Nation's Capital is also Capital of Black Unemployment

May 25, 2015

(TriceEdneyWire.com) - The nation’s capital is the capital of unemployment for Black men and Black women, the Economic Policy Institute, a Washington, D.C.-based think tank reported recently.

The Black jobless rate in March in the District of Columbia was 15.8 percent, 6.1 percentage points higher than prior to the Great Recession.

Before the recession from 2007 to 2009, D.C.’s Black unemployment rate was 9.7 percent. Black joblessness was 5.4 times higher than white unemployment, EPI said in report published May 6.

During the economic crash, which was caused by the failure of subprime lending and the U.S. financial crisis, African Americans and Hispanics lost an estimated 600,000 state and federal jobs.

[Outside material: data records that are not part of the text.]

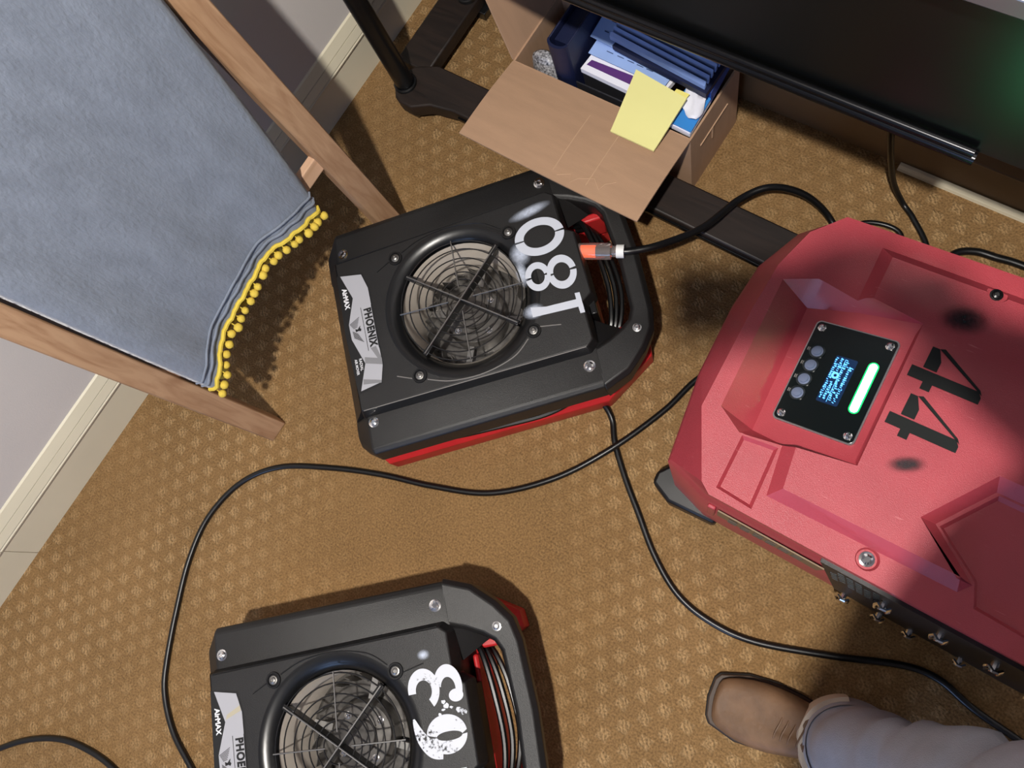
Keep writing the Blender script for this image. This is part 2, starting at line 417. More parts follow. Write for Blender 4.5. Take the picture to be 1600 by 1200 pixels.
# ------------------------------------------------------------------ the room
XL, YB, XR, YF, ZC = -1.27, .905, 4.2, -4.5, 2.85
def room():
    bm = BM(); box(bm, ((XL+XR)/2, (YB+YF)/2, -.05), (XR-XL+.2, YB-YF+.2, .1)); struct('floor', bm, 'carpet', smooth=0)
    bm = BM(); box(bm, ((XL+XR)/2, (YB+YF)/2, ZC+.05), (XR-XL+.2, YB-YF+.2, .1)); struct('ceiling', bm, 'ceiling_paint', smooth=0)
    bm = BM(); box(bm, (XL-.05, (YB+YF)/2, ZC/2), (.1, YB-YF+.2, ZC)); struct('wall_left', bm, 'wall_paint', smooth=0)
    bm = BM(); box(bm, ((XL+XR)/2, YB+.05, ZC/2), (XR-XL, .1, ZC)); struct('wall_back', bm, 'wall_paint', smooth=0)
    bm = BM(); box(bm, ((XL+XR)/2, YF-.05, ZC/2), (XR-XL, .1, ZC)); struct('wall_front', bm, 'wall_paint', smooth=0)
    bm = BM(); box(bm, (XR+.05, (YB+YF)/2, ZC/2), (.1, YB-YF+.2, ZC)); struct('wall_right', bm, 'wall_paint', smooth=0)
    # unseen window added to house the bluish fill light (front wall)
    wn = bpy.data.objects.new('added_window_1', None); COL.objects.link(wn); wn['kind'] = 'structure'; wn.location = (.8, YF, 1.4); wn.rotation_euler = (0, 0, -PI/2)
    bm = BM(); box(bm, (-.012, 0, 0), (.012, 1.3, 1.3)); obj('pane', bm, 'window_glow', wn, smooth=0)
    bm = BM()
    for s in (-1, 1):
        box(bm, (-.02, s*.69, 0), (.05, .08, 1.46)); box(bm, (-.02, 0, s*.69), (.05, 1.46, .08))
    box(bm, (-.025, 0, 0), (.02, .03, 1.3)); obj('window_frame', bm, 'trim_paint', wn, smooth=0)
    # moulded baseboards: profile (distance from wall, height)
    prof = [(0, 0), (.014, 0), (.014, .098), (.0185, .100), (.019, .103), (.0165, .1055), (.013, .1065), (.0185, .1085), (.0125, .1275), (.0095, .1285), (.0130, .1305), (.0045, .1525), (0, .155)]
    def run(name, pts, m='trim_paint'):
        bm = BM(); loft(bm, pts); return struct(name, bm, m, smooth=25)
    for i, (y0, y1) in enumerate(((YF, -.7835), (-.782, YB-.014))):
        run('baseboard_left' if i == 0 else 'baseboard_left.001', [[(XL+d, y, z) for d, z in prof] for y in (y0, y1)])
    run('baseboard_back', [[(x, YB-d, z) for d, z in prof] for x in (XL, XR)], 'trim_tan')
    # quarter-round shoe moulding along the back baseboard
    q = [(.016, 0), (.028, 0), (.0265, .006), (.022, .011), (.016, .012)]
    run('trim_1', [[(x, YB-d, z) for d, z in q] for x in (-.09, XR)])
    t = thing('ceiling_light', 'round frosted ceiling light in the middle of the ceiling', 'lamp', (.10, -.48, ZC))
    bm = BM(); lathe(bm, [(.10, 0), (.11, -.012), (.10, -.022)], 32, cap0=True, cap1=True); obj('canopy', bm, 'steel_dull', t)
    bm = BM(); lathe(bm, [(.13, -.022), (.14, -.024), (.14, -.03), (.13, -.032)], 32, cap0=True, cap1=True); obj('rim', bm, 'steel_dull', t)
    bm = BM(); lathe(bm, [(.128, -.031), (.10, -.033)], 32); obj('diffuser', bm, 'lamp_glass', t)
room()

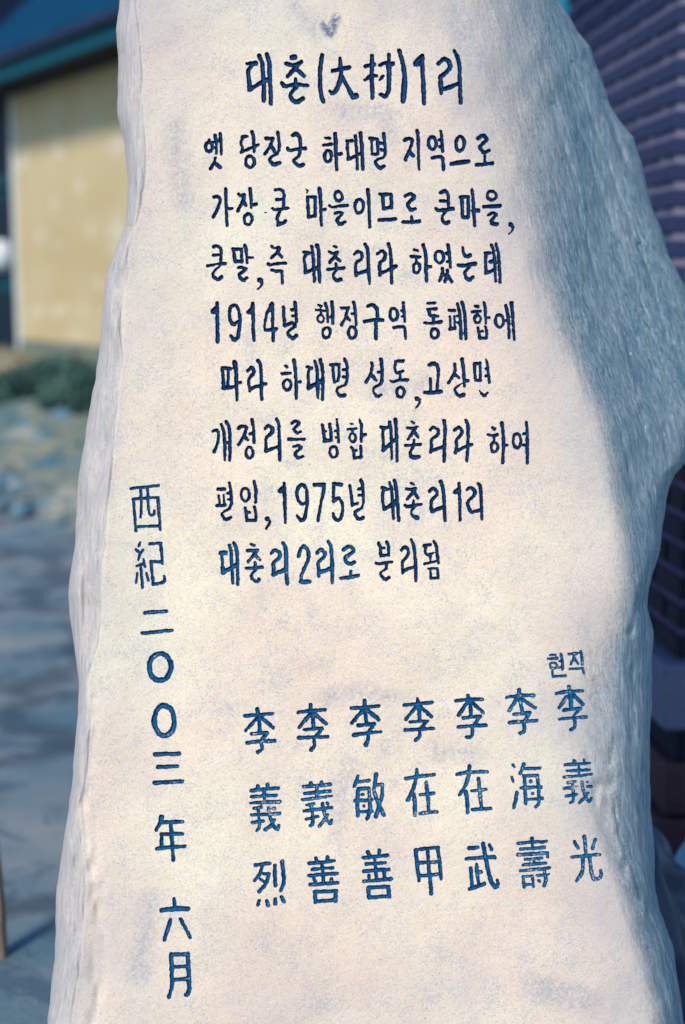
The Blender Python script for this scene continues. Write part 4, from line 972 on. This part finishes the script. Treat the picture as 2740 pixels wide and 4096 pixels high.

Washington D.C.’s black unemployment rate surpassed Michigan’s, which reported the highest black jobless rate in 2014’s fourth quarter.

On the other hand, Virginia had the lowest black unemployment rate at 7.4 percent. The Black jobless rate in the Old Dominion State, however, was one percentage point higher than the highest white unemployment rate which was reported in Tennessee.

Since the economic recovery, the African-American unemployment rate is at or even below pre-recession levels in Connecticut, Michigan, Mississippi, Missouri, Ohio and Tennessee, EPI disclosed in a report, titled “So Far, the Black Unemployment Rate Has Only Recovered in States Where It Was Highest Before the Great Recession.”